Station will be recognized at Kinnick Stadium Oct. 10 as Iowa hosts Michigan for Homecoming.

Iowa’s roster of 117 players includes 56 players from Iowa. The roster includes 17 players from Illinois; 13 from Ohio; four from Florida; three from Indiana, Minnesota, Missouri and New Jersey; two from Pennsylvania, Nebraska, Texas and Wisconsin, one from Connecticut, Georgia, Kansas, Massachusetts, Montana, South Dakota and Canada.

Four members of the Iowa coaching staff have coached or played in the Rose Bowl. Kirk Ferentz coached in two Rose Bowl games while on the Iowa staff. Norm Parker and Phil Parker both coached in the Rose Bowl while on the staff at Michigan State. Erik Campbell played in one Rose Bowl during his Michigan career and coached in four others while on the Wolverine coaching staff.
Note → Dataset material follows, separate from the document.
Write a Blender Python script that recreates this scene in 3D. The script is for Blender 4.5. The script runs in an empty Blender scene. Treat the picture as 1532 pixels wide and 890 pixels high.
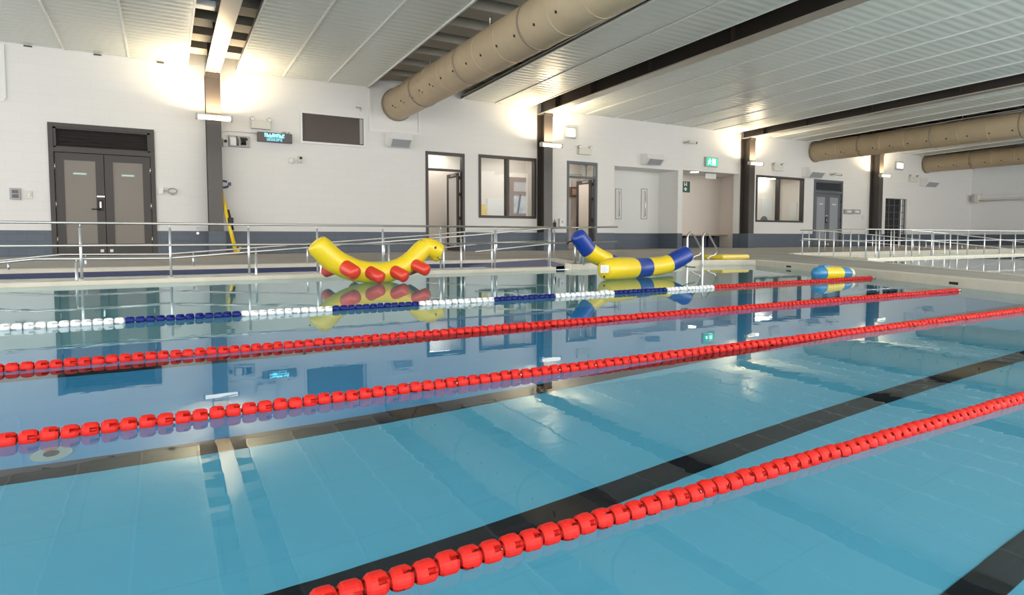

The weekly television replay show, featuring Iowa Football Coach Kirk Ferentz, is a 30-minute program, which includes Iowa football highlights and weekly features about the University of Iowa football program. Gary Dolphin, the radio play-by-play voice of the Iowa Hawkeyes, hosts the show. Consult local listings for day and time.

Kirk Ferentz RADIO SHOW
Iowa Coach Kirk Ferentz is featured on “Hawk Talk with Kirk Ferentz” each week. The 90-minute radio call-in show is hosted by Gary Dolphin, the play-by-play voice of the Iowa Hawkeyes. The show airs each Wednesday evening at 7 p.m. from Carlos O’Kelly’s in Iowa City.

Iowa begins the Big Ten Conference season Sept. 26 at Penn State (7:12 p.m. CT, ABC). Iowa’s final non-conference game is Oct. 3 when Arkansas State visits Kinnick Stadium.